• Greg Hodel

Emphasize free leg in running like using free leg in jumping

One connection to try to establish in sprinting is having the trailing knee align with the opposite foot at ground contact. At top speed the knees will align, but in acceleration the knee will align with the foot due to the forward position of the bent knee as the foot contacts the ground. In either case, the knee aligns with the opposite foot.

Try to have the force generated by the legs create an immediate connection to the ground with a large horizontal component of velocity at ground contact. The knee drive forward and opposite foot pulling on the ground should occur simultaneously when the foot contacts the ground. This can be compared to a single-leg vertical jump where the free leg drives upward as the other leg extends. The difference in sprinting are the greater horizontal components of velocity and force, and the immediate horizontal force on ground contact. There should not be a two-count on ground contact and knee drive. If the foot contacts the ground before the trailing knee is brought forward, it takes more time for the horizontal force to develop and for the stride to finish. The foot’s horizontal component of the velocity will not be as high if it lands early and ahead of the hips. This is both due to the foot being in its downward rotation before it is under the hips, and due to the foot having a shorter path through which to accelerate before contacting the ground. If the knee is aligned with the foot at ground contact, the duration of the ground contact time is shortened, and there is greater horizontal component of velocity immediately on ground contact.

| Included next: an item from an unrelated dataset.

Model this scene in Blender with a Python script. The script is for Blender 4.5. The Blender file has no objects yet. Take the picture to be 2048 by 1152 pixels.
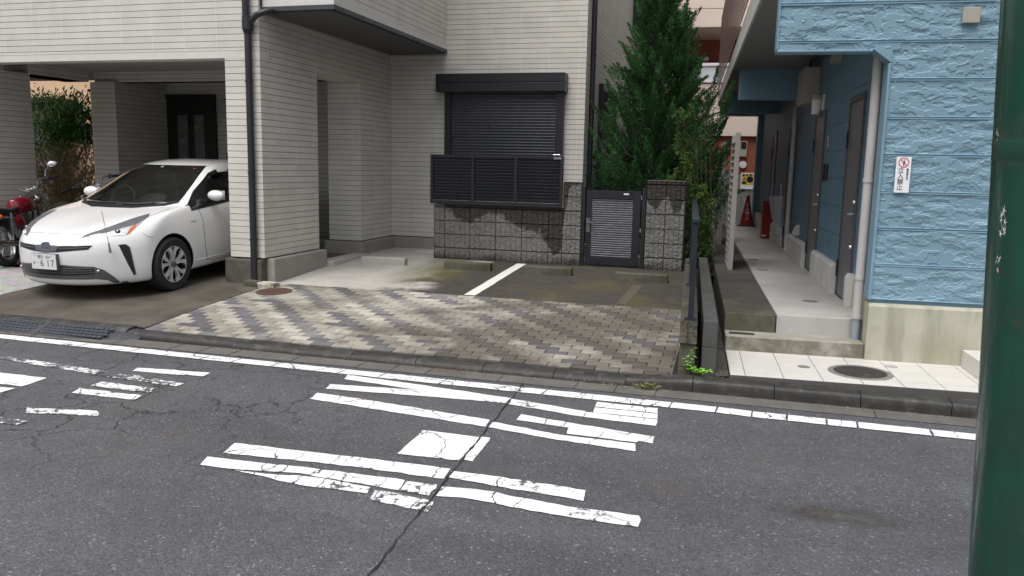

Another way to analyze this movement is to consider that both legs are moving their fastest as they cross under the hips. Having the legs moving their fastest as they cross at ground contact helps in two ways. It allows the foot to be moving backwards at a high velocity either to accelerate the body or to maintain top speed. The other benefit is having the trail leg quickly rotate ahead of the body. This has its own two benefits: 1) the thigh’s forward momentum drives the body’s center of mass forward, and also provides a force to counter with the glutes producing the thigh’s sudden change of direction creating a forward force. 2) the thigh’s high forward rotational speed at ground contact allows it to reach its maximum forward rotation faster so that the glutes can also pull early to repeat the process with the opposite movements. If the thigh is not in a position to pull with the glutes early enough, the foot cannot be accelerated before ground contact. A slower backward foot velocity means a slower running speed.